The Spherical Theater, designed by Andreas Weininger

An answer to the question of the space theater, the problem of the theater of the future. -The space stage and the space theater as the home of the mechanical play. Motion: the point of departure for all primary media: space, body, line, point, color, light; sound, noise; in a new mechanical synthesis (as opposed to the static synthesis of architecture).

A sphere as architectonic structure in place of the customary theater. The spectators, on the inner wall of the sphere, find themselves in a new relationship to space. Because of their all-encompassing view, because of centripetal force, they find themselves in a new psychic, optical, acoustical relationship; they find themselves confronted with new possibilities for concentric, eccentric, multidirectional, mechanical space-stage phenomena.- In order to realize its task completely, the mechanical theater lays claim to the highest developments of functional technology. – Purpose: to educate men through the creative play of new rhythms
of motion to new modes of observation; to give elementary answers to elementary necessities. A. W.

Diagram of the Gesture Dance by Oskar Schlemmer

The diagram, giving a linear indication of the paths of motion and a proiection of forward movement on the stage surface, is meant to be an aid in establishing graphically the total course of the action. A second kind of aid is to describe this action in words (see accompanying text). Each of these representational means complements the other. Yet, in spite of the directions for tempo and sound, they are incapable of giving an exhaustive picture of the performance. Still missing are precire indications of gesture (movements of torso, legs, arms, and hands), of mimetics (motions of the head, facial expression), of voice pitch, and so on. – Our point here is to suggest the difficulty of the problem of preparing a script for dance and other stage action. The more completely such a script tries to fix the total action, the more the multitude of essential details complicates the matter and obscures the very purpose of such a score, namely, legibility.

The Bauhaus Theater

However, architecture is a predominant part of the new theatre. The Bauhaus theater is theorized as a combination of an active concentration of sound, light (colour), space, form and movement.
In order to achieve this, the whole theater must be considered as part of the stage. According to The Theater of the Bauhaus, a work edited by Gropius and Wensinger, the total theater must follow these prerequisites and means:

• Concerning the sound: sound effect will make use of various acoustical equipment (activated electronically or mechanicaly). The sound waves are coming from unexpected sources.

• Concerning the light: It must experiment the action of light in space by the means of illuminations, contrast, metallic mask, painting or light projection.

• Concerning the space: The traditional horizontal structure converts into vertical motion and dynamic construction. The
stage is movable with a space in construction, rotating sections, variation of levels. The form of the auditorium changed to reduce the present isolation between stage and spectator. The objective being to change the form to suit the newly organized motion.

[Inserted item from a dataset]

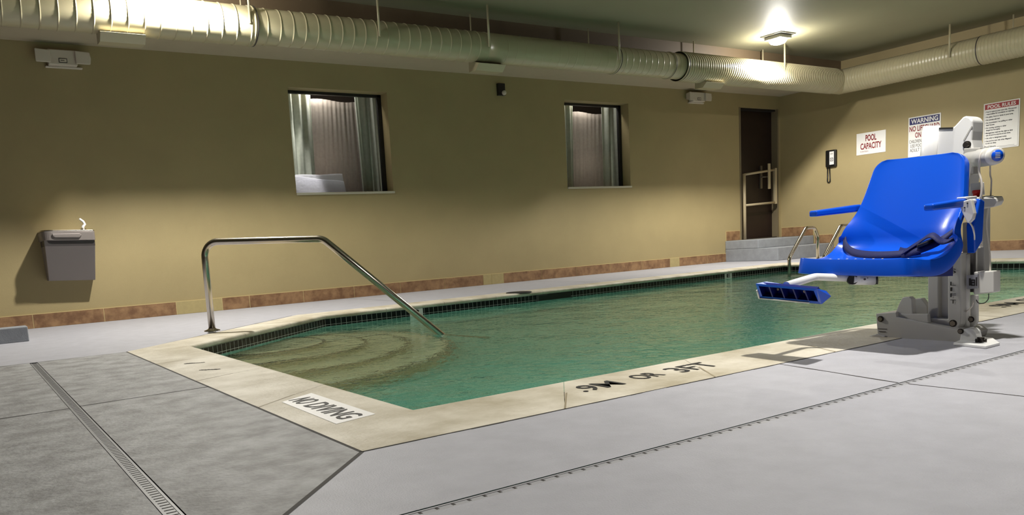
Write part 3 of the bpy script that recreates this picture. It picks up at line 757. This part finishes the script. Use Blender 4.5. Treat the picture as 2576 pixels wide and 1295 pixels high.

Finally the costumes are capable of sudden transformation. Therefore the mechanized (man as a machine and the body as a mechanism) and the primordial impulses (the depths of the creative impulses) are one in spatial expression.

Abstract of the Triadic Ballet
Abstrac of the triadic Ballet Bauhaus Theatre

The last performance was given in Paris in 1932, just before the school closed. It was a performance of the Triadic Ballet (Triadisches Ballett). It is an experimental work inspired in part by Schoenberg’s Pierrot lunaire (1912). The ballet is based on the principle of the trinity. It has three acts, three participants (two men and one woman), twelve dances and eighteen costumes. Each act having a different colour and mood with the actors acting like marionettes.